Looks like your fired brass doesn't get fully sized down on diameters. The 0.464" is sort of a red flag that needs to be checked out.

The thing about letting the die go lower, is it has good leverage on the longitudinal dimension of the shoulder, but poor leverage on diameters cause the draft angles are so shallow.

If that shoulder diameter is really that big, and you are not versed on things like chamber casting and inspections, I would get with a good smith and show him your sizing die and brass as well.

The smith should be able to quickly isolate the issues between the action or the chamber/sizing and help you. You may end up with something as simple as a different die or custom die, or something simple in the action.
I have some once fired hornady brass from when the gun was new It measures .470 and chambers fine
 
You can pancake the shoulder/body junction if your seating die(standard type) is not set correctly.
I have it set. Sized, and loaded rounds chamber like a top. I tried my uncles 6.5 creedmoor die.

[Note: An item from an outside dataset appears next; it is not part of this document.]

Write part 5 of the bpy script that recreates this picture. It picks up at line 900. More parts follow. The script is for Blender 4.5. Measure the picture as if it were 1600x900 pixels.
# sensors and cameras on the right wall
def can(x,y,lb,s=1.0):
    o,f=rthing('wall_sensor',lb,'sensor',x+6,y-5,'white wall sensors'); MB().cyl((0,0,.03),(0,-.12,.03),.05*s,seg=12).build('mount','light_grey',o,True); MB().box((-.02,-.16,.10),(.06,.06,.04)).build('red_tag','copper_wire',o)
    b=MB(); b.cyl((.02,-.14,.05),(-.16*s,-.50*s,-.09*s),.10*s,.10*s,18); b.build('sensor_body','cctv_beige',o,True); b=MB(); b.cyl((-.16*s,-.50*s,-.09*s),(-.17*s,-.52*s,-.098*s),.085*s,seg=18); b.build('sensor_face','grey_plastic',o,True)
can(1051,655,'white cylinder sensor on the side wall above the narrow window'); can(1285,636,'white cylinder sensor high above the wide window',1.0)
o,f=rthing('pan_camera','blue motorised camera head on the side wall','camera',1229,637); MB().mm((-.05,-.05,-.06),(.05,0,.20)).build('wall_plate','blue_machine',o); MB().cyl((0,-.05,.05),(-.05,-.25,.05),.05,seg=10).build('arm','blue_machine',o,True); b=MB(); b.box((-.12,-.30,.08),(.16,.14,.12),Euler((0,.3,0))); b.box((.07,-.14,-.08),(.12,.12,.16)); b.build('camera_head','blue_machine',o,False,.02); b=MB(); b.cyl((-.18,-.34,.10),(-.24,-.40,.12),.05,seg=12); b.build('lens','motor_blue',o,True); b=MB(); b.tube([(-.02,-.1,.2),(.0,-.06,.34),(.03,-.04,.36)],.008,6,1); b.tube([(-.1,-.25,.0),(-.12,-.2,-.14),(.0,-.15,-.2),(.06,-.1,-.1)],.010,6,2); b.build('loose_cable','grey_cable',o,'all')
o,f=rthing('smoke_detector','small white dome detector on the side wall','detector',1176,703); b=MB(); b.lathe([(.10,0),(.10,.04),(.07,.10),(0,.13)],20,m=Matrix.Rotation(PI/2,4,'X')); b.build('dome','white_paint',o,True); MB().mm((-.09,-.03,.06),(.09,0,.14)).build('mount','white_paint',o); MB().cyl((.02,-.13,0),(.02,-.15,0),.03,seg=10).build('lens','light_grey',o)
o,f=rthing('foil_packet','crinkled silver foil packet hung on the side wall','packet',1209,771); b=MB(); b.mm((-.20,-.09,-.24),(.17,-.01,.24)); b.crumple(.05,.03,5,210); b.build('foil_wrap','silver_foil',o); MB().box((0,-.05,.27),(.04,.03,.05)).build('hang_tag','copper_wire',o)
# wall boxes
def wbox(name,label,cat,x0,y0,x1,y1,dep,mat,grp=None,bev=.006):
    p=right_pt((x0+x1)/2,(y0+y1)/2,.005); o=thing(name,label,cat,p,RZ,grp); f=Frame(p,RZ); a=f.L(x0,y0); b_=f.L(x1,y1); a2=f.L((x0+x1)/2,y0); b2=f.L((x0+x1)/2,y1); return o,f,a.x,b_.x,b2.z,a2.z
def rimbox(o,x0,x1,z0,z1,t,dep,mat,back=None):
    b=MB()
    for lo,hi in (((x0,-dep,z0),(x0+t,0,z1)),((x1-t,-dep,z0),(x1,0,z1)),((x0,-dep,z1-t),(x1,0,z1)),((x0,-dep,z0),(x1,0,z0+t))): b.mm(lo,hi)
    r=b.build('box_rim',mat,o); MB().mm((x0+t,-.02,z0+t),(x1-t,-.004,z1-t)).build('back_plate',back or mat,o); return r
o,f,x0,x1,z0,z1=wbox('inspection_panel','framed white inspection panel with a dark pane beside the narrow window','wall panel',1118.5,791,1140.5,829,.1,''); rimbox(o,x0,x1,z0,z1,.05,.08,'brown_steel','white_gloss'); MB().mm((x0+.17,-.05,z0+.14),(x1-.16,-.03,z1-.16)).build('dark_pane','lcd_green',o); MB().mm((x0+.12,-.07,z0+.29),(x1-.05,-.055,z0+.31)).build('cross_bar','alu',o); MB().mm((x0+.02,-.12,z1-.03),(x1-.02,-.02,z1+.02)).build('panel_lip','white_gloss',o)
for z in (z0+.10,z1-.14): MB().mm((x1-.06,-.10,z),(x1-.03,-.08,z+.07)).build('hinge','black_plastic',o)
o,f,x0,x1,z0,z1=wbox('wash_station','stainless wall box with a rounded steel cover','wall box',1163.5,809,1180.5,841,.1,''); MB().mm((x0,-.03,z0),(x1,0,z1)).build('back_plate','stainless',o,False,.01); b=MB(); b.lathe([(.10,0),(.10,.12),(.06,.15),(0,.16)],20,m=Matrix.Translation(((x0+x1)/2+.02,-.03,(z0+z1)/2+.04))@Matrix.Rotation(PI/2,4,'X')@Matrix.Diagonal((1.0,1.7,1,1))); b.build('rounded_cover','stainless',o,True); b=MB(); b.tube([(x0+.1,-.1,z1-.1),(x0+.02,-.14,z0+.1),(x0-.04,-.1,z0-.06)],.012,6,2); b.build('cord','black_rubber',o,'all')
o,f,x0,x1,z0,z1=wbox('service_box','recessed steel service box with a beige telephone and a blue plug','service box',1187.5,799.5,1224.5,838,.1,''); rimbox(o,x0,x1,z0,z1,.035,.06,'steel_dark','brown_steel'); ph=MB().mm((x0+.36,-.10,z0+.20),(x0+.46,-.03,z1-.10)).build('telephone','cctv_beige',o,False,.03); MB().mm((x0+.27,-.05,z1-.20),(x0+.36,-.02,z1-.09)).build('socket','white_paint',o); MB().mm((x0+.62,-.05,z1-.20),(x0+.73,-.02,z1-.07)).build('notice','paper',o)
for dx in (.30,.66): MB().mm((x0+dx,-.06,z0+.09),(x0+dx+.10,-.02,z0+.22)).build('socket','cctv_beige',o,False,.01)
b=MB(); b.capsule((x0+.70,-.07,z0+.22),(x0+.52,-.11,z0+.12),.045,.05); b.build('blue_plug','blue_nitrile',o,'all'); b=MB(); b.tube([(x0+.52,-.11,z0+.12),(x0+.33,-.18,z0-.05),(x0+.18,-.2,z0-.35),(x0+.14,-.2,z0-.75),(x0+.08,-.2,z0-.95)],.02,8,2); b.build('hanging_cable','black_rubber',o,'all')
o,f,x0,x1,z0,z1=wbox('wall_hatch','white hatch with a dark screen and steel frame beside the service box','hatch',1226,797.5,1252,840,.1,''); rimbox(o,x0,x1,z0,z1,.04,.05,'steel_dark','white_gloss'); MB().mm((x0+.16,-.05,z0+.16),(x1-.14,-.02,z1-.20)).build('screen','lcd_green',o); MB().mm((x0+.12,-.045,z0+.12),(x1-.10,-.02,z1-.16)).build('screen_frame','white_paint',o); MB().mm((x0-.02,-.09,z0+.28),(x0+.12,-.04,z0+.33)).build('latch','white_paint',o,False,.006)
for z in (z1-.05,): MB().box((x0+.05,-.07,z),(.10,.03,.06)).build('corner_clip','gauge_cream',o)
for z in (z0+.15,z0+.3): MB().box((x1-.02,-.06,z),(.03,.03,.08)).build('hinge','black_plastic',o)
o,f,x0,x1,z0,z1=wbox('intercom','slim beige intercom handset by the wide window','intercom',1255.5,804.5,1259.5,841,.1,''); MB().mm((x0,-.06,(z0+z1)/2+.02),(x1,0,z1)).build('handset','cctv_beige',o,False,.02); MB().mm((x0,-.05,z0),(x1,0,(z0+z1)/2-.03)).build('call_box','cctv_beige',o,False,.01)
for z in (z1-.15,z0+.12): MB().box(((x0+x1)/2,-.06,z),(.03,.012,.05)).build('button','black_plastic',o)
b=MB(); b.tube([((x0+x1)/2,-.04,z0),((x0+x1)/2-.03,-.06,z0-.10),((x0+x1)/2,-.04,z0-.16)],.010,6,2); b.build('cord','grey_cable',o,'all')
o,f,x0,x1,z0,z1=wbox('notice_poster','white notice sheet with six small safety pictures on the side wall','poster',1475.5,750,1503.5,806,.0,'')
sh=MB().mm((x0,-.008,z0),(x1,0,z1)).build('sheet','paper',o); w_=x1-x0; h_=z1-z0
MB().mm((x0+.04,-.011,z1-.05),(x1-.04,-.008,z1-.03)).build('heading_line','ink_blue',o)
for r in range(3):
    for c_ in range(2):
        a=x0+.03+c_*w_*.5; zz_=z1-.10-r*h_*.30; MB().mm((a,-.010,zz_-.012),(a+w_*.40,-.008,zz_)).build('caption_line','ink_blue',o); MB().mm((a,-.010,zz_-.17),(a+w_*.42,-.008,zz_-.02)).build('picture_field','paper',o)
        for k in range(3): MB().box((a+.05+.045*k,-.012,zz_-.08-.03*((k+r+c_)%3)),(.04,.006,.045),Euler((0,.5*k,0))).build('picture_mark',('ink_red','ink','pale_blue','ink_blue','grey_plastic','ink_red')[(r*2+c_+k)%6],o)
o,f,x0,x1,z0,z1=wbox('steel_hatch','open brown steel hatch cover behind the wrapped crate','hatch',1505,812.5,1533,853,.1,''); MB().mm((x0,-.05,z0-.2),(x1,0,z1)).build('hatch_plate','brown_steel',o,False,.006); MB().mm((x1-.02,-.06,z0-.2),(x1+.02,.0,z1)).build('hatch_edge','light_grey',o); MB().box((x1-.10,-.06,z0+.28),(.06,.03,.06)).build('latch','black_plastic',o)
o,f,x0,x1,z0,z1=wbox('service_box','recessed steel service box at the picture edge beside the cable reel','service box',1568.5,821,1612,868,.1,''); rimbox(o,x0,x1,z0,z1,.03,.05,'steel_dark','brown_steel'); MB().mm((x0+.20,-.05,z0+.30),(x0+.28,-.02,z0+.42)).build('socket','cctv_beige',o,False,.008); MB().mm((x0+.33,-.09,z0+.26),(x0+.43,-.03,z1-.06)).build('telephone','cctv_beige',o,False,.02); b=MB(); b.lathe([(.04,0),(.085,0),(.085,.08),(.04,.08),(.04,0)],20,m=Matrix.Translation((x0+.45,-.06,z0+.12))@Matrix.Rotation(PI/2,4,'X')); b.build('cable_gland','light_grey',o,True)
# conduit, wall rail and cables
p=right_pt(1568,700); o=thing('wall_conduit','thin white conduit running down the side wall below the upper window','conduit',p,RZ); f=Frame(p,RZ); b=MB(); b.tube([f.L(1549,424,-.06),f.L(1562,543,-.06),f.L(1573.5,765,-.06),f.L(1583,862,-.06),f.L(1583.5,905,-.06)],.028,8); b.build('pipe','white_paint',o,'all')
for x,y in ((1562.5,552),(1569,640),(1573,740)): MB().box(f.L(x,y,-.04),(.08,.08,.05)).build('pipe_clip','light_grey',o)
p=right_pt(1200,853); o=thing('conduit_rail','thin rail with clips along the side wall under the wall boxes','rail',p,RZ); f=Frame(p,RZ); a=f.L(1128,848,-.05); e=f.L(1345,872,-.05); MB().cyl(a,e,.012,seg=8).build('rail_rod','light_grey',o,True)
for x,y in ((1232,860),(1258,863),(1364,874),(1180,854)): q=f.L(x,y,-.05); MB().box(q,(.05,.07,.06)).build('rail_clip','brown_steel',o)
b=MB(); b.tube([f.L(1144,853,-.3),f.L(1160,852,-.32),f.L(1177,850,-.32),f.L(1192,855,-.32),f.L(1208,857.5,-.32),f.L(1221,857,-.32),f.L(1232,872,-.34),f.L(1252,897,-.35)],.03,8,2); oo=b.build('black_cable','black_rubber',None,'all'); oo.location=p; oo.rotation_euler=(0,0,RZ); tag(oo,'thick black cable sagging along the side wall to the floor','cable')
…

It takes mine from .471 to .470. But it bumps my. Shoulders back .005 as it’s setup for his rifle. I know at .471 sized my cases chamber fine but damn won’t come out once fired. Fired still measures .471
 
Those lines are more visual than anything. Yes the chamber caused it but you can’t feel them at all on the case. Wouldn’t hurt to polish it some though
I had a Weatherby Vanguard that had a rough chamber that caused hard bolt lift and very difficult extraction but not on every round. My smith polished the chambered and the problem disappeared.

The cases showed marks similar to yours.
 
When you have a hard time pulling out a case, and then that case will only go back into the chamber part way after sizing without force, then we usually find we have a diameter coordination issue.

I can usually cast the die and chamber and sort out the issues quickly unless the barrel isn't easy to remove, but unless you have that capability I recommend you get a little assist from a qualified rifle smith.